X Prize revs up quest for super-efficient car

The X Prize Foundation, which spurred innovation by offering $10 million US for the first privately-built spacecraft, plans to offer millions for the first practical car that increases mileage five-fold.

The X Prize Foundation, which spurred innovation by offering $10 million US for the first privately built spacecraft, plans to offer millionsfor the first practical car that increases mileage five-fold.

The California-based non-profit organization, whose mission is to encourage radical scientific and technological innovations that benefit humanity, released draft guidelines for the Automotive X Prize on Monday.

The contest will require vehicles to meet tough emission requirements and get 100 miles per U.S. gallon (about 42 kilometres a litre). The current average fuel economy of U.S. vehicles is about 20 miles per gallon (nine km/l).

The competition is intended "to inspire a new generation of viable, super-efficient vehicles that help break our addiction to oil and stem the effects of climate change," the foundation said on its website.

"We invite the world's best and brightest minds to look at this independent, high-profile competition as a way to make a difference for generations to come," Mark Goodstein, the executive director of the Automotive X Prize, said in a news release.

The foundation said it envisions a multi-year competition with a multimillion-dollar cash purse. The New York Times reported the prize would be more than $10 million US, with races in 2009 to test the mileage claims.

The guidelines specify that the car must be appealing to buyers and easy to mass produce — warning that concept cars or "science projects" won't qualify.

The vehicles will compete in real-world driving tests, in two categories — mainstream (four or more passengers and four wheels) and alternative (two or more passengers and no requirement on the number of wheels).

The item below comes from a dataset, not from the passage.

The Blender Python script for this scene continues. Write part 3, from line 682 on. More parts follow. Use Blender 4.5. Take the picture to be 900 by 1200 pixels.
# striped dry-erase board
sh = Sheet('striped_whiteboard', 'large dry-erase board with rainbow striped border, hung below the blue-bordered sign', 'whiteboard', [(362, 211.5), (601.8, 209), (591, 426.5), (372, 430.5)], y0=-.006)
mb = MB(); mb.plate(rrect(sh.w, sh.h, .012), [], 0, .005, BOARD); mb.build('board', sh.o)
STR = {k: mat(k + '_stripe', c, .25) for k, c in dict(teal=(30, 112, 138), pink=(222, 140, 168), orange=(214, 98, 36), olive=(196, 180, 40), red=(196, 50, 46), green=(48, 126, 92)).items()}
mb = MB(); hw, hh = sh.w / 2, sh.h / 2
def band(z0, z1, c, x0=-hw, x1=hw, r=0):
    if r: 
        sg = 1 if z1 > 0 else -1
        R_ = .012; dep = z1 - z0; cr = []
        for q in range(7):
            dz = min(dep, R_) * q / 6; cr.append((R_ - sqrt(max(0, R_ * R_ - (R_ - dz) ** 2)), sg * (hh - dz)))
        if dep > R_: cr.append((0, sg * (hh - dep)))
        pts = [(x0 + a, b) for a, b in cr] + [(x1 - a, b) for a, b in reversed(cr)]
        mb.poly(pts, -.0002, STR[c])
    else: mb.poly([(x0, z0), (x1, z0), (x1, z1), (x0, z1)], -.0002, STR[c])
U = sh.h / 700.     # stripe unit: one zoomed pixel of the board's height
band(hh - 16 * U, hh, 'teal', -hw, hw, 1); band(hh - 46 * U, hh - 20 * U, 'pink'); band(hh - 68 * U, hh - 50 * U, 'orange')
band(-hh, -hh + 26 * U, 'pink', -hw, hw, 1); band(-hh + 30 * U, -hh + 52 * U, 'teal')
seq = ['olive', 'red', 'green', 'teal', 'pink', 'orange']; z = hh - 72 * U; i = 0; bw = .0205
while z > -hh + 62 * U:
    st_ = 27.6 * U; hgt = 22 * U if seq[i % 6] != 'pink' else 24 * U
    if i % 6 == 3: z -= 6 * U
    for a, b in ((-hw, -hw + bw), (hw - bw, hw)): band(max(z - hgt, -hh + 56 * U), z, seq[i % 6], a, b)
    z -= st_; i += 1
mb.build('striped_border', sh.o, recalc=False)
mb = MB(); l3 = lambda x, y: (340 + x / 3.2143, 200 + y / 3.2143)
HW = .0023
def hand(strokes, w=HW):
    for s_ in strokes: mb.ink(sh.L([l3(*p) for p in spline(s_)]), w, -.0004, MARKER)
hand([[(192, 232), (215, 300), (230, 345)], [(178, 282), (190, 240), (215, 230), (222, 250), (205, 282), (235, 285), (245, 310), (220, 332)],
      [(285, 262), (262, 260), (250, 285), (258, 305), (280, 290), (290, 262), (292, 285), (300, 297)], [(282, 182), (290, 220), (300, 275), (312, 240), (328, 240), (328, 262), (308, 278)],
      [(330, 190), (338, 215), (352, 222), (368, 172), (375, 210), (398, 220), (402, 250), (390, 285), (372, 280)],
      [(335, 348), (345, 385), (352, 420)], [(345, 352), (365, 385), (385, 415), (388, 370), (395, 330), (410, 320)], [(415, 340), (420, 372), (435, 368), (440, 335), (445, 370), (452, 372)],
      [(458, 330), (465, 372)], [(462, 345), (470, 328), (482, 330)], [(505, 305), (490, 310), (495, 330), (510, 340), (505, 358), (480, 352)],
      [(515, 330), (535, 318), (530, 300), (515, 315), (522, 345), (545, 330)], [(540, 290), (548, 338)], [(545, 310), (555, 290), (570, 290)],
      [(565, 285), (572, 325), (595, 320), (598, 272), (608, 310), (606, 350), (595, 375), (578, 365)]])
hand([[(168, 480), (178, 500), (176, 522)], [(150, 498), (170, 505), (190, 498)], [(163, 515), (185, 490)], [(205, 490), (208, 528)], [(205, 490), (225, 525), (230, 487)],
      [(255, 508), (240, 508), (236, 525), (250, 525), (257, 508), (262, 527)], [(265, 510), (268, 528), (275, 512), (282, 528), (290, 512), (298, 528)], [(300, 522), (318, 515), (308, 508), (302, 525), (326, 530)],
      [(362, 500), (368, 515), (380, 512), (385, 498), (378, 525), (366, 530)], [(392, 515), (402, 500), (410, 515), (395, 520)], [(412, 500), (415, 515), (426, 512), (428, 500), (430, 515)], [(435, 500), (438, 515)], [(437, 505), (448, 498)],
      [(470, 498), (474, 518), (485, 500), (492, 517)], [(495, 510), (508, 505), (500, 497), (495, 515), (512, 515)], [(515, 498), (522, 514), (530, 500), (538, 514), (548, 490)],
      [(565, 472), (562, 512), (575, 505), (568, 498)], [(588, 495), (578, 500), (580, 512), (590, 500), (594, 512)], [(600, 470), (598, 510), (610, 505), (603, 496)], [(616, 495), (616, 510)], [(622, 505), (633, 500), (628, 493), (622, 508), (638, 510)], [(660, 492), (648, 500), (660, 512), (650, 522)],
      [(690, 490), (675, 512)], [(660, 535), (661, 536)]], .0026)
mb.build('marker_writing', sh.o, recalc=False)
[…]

The foundation said it created the Automotive X Prize because its members felt consumers needed a greener option, because current oil consumption is not sustainable, because 65 per cent of U.S. consumption is in the transportation sector and because vehicle emissions contribute to climate change.

It said the automotive industry was stalled, with many factors combining to block the technological breakthroughs needed.

As well, the foundation said the industry had become more fuel-efficient — but offset the gains by making larger or more powerful cars.

"We are at a pivotal moment in time when promising new technologies, growing consumer demand, and global politics make it ripe for a radical breakthrough in the cars we drive," Peter Diamandis, the founder and chairman of the foundation, said in the news release.

The Times reported Monday that more than 1,000 potential contestants had contacted the foundation, even before the request for comments on the draft guidelines was published.

The Automotive X Prize's target of 42 kilometres a litre is about three times the rebate level for efficient cars that Ottawa set in the March federal budget.

Prime Minister Stephen Harper and his Conservative government offered rebates for the purchase of new cars that use fewer than 6.5 litres of gasoline for every 100 kilometres driven (just over 15 kilometres a litre) and minivans or SUVs that consume fewer than 8.3 litres for 100 kilometres (12 kilometres a litre).

X Prize Foundation is best-known for the Ansari X Prize (named after sponsors Amir and Anousheh Ansari), a 2004 competition to, using entirely private money, build and fly a reusable space vehicle.

The winner, SpaceShipOne, had to be able to carry three people 100 kilometres away from earth and back twice in a two-week period. About two dozen teams from seven countries competed for the $10 million US prize.